I got back from Denmark yesterday, where I spoke as part of the Inspirationsseminar på Moesgård Museum. My gracious host, Camilla Bjarnø, showed me around the Moesgård Museum and the Århus Modern Art Museum where there was an exhibit on digital art. The best was being able to meet more archaeologists and curators who are excited about the possibilities of digital archaeology and who are pushing the boundaries in Second Life and pervasive gaming. Photos and video from the talk were taken, but I’m not sure if they’ll be used internally or freely available. My favorite part of my talk was perhaps the most externally incomprehensible–I spoke about the ties between DIY and Maker culture and digital archaeology on the cheap:
As Lev Manovich (2007) notes, remix culture has dominated the beginning of the 21st century, with the term brought out of hip hop culture and applied to visual projects, software, literary texts, and many other forms of media. But Microsoft, Yahoo, Amazon, and other large IT companies reframed remix further and much of the hip hop culture and ethics context for this particular iteration of compounded style was lost or co-opted if marketable.
This, to a certain extent, has been tempered by a burgeoning “Maker” culture, characterized by DIY projects that create clothing, food and other items typically mass-manufactured and bought from large chain stores. With a growing economic crisis and a sense of betrayal by major financial institutions, the DIY ethic has become increasingly attractive to a broader swath of people. This impulse is also fed by the growing ubiquity and rapid decrease in price and relative increase of visibility of technology that aids making and sharing various forms of media. Importantly, these new “Makers” are part of a community of like-minded individuals who support this culture by sharing instructions, showcasing outstanding works, and buying one another’s items, whether they be musical, wearable, or edible.
Like remix, DIY also partially hales from an underground music culture—punk rock. Re/Search publisher and long time cultural critic V. Vale identifies elements of the punk rock ethic as expressed in DIY culture as mutual aid, financial minimalism, anti-authoritarianism, and black humor. He claims observing aspects of these traits at the San Francisco Maker Faire in 2008, wherein amateur builders and scientists exhibit their creations. Alternately, many Makers find their inspiration in hacker culture, which celebrates freedom, curiosity, and subversion of a perceived dominant paradigm.
So what does archaeology have to do with all of this? In this context, archaeologists have the potential to develop small scale, inexpensive outreach projects that have a relatively large impact and retain the vision and the voice of the archaeologist. Too long have archaeologists relied on the popular media to transmit information about our past. Meg Conkey and Ruth Tringham (1996) forward the concept of decentering authority in archaeology while in the classroom and position archaeology as crucial to contemporary cultural politics. Further, they identify the popular media as serving the “very same controlling agents that have fostered patriarchal, essentialist, authoritative thinking” and assert that for this reason an “explicit engagement with the media is even more crucial to a feminist pedagogy” (233).
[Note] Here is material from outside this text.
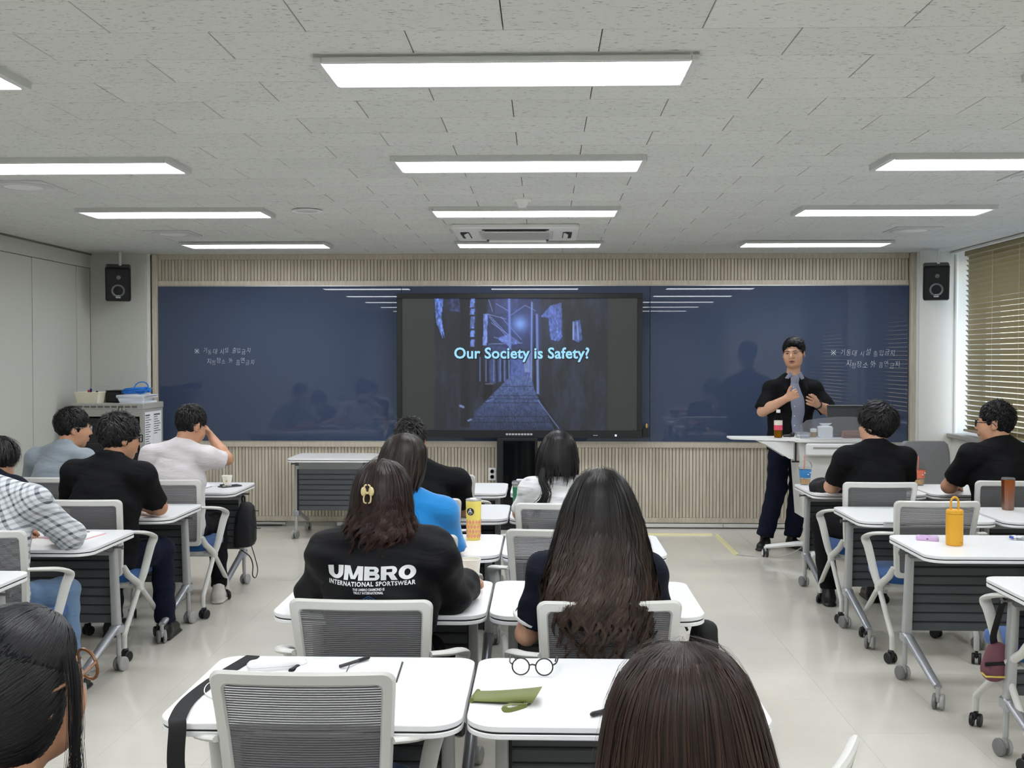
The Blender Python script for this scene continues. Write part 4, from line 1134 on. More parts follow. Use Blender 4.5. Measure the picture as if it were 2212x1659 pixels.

Randall McGuire (2008) seeks to remove the secrecy surrounding the production of “texts, cultural artifacts, and meanings that appear natural, given, and unalterable” (22). With the tools of new media, archaeologists can inexpensively create their own media products, and share them instantly on the internet. In this way, archaeologists could circumvent the popular media to transparently present their own stories. Better yet, these same technologies can provide a means to co-creatively construct the past with the active participation of stakeholders. Rosemary Joyce and Ruth Tringham (2007) raise the legitimate concern of unequal access to digital resources, but argue that technological access quickly reaches beyond the first adopters to benefit women and disempowered groups (330-331). I believe that the context of DIY and Maker culture provides an exciting environment for education and “serious play” and that it is vital for archaeologists to take advantage of this.
I’ll see what I can do about uploading my slides a bit later.
Interesting thoughts! For my part I will continue with the empirical research on the post- and stave churches, there are so much undone there.